Because while Mormons do NOT embrace the same theology as historic, orthodox Christianity as understand by evangelicals, Mormons most certainly DO have a Judeo-Christian view of the world and have a Judeo-Christian view toward morality in general.
And given that, I am comfortable having a “Mormon” who isn’t going to do anything in any way, shape or form to propagate his Mormonism, as my president. Especially given the fact that the man he is running against has a form of “Christianity” that is even FURTHER away from historic, orthodox Christianity than Mormonism.
When the militant homosexual agenda is “Christian,” as it is on Obama’s view; when the militant abortion agenda that has murdered 54.5 million babies since Roe v. Wade was imposed in 1973 is “Christian,” as it is on Obama’s view; when “Christianity” is a Marxist core with a candy coating of “liberation theology,” as it is on Obama’s view; when “Christianity” allows you to spend some 25 years in a Marxist, racist, anti-American “church” as Obama’s “Christianity” allowed him to do in Jeremiah Wright’s Trinity United Church” (and see here); when “Christianity” means explicitly rejecting individual salvation by faith in Jesus Christ alone into a Marxist “collective salvation” as Obama’s “faith” does; you are very far from “Christian,” indeed.
The true nature of Obama’s “salvation” in his own words:
“… working on issues of crime and education and employment and seeing that in some ways certain portions of the African American community are doing as bad if not worse, and recognizing that my fate remain tied up with their fates, that my individual salvation is not going to come about without a collective salvation for the country.
“Collective” as in “collectivist.” And “collectivist” as in “communist.” Because Obama’s “Christianity” is a candy coating over a hard nut of Marxism just as Jeremiah Wright’s “Christianity” is.
Any orthodox Christian can tell you – and quote the Bible to prove it – that individuals are saved by their individual and personal faith in Jesus Christ in a dependence upon His righteousness and His substitutionary death in our place on the Cross. My faith – regardless of the color of my skin – is not “tied up” in ANYTHING other than the Person and Work of Jesus Christ, God the Son, the Second Person of the Holy Trinity, who shares in and participates in the divine essence of the eternal Father.

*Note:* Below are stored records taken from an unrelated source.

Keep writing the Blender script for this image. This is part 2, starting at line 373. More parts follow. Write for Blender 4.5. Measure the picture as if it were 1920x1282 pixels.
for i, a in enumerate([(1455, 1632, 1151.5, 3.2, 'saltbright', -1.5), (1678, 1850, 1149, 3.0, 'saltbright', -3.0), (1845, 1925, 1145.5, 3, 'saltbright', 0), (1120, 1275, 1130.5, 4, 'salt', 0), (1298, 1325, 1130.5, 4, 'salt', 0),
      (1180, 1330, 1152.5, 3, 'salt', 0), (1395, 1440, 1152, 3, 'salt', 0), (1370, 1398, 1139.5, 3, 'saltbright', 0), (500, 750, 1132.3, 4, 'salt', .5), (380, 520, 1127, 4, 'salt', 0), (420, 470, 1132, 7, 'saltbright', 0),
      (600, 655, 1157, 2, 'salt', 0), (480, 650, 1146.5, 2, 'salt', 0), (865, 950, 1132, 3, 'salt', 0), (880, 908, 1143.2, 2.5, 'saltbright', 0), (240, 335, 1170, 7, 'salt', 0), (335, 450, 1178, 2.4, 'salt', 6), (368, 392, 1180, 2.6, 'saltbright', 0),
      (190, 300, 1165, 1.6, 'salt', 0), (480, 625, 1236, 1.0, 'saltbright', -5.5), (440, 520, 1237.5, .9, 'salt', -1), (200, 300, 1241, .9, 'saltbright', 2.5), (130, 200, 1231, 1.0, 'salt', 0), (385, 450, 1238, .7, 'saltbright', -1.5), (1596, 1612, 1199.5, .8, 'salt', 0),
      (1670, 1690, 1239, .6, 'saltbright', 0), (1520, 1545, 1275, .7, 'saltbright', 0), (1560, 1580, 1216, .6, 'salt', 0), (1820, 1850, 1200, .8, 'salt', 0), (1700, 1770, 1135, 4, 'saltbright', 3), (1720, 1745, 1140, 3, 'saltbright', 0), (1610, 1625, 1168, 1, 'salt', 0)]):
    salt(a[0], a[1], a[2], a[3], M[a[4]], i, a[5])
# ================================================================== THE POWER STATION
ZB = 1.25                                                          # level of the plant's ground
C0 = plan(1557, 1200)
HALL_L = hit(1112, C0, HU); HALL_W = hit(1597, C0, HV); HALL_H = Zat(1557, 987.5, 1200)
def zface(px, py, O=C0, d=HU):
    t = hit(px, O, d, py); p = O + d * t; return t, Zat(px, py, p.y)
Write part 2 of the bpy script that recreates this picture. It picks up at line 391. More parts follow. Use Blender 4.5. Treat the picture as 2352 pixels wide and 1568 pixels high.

Barack Obama does NOT have a Judeo-Christian worldview in any way, shape or form.
Obama’s “Christianity” is Jeremiah Wright’s “them Jews” Christianity:
And it most definitely is NOT “Judeo-Christian.”
This will very probably be the very first election in American history in which neither major party candidate is a true Christian.
That said, I am FAR more comfortable as a Christian and particularly as an evangelical Christian voting for Mitt Romney than I am voting for a radical Marxist heretic like Barack Hussein Obama.
Mitt Romney needs to convey those significant ways that he thinks just like evangelical Christians without insulting us by saying he’s no different than we are. He needs to focus on morality and on worldview and get away from specific content of the Christian – or Mormon – faith.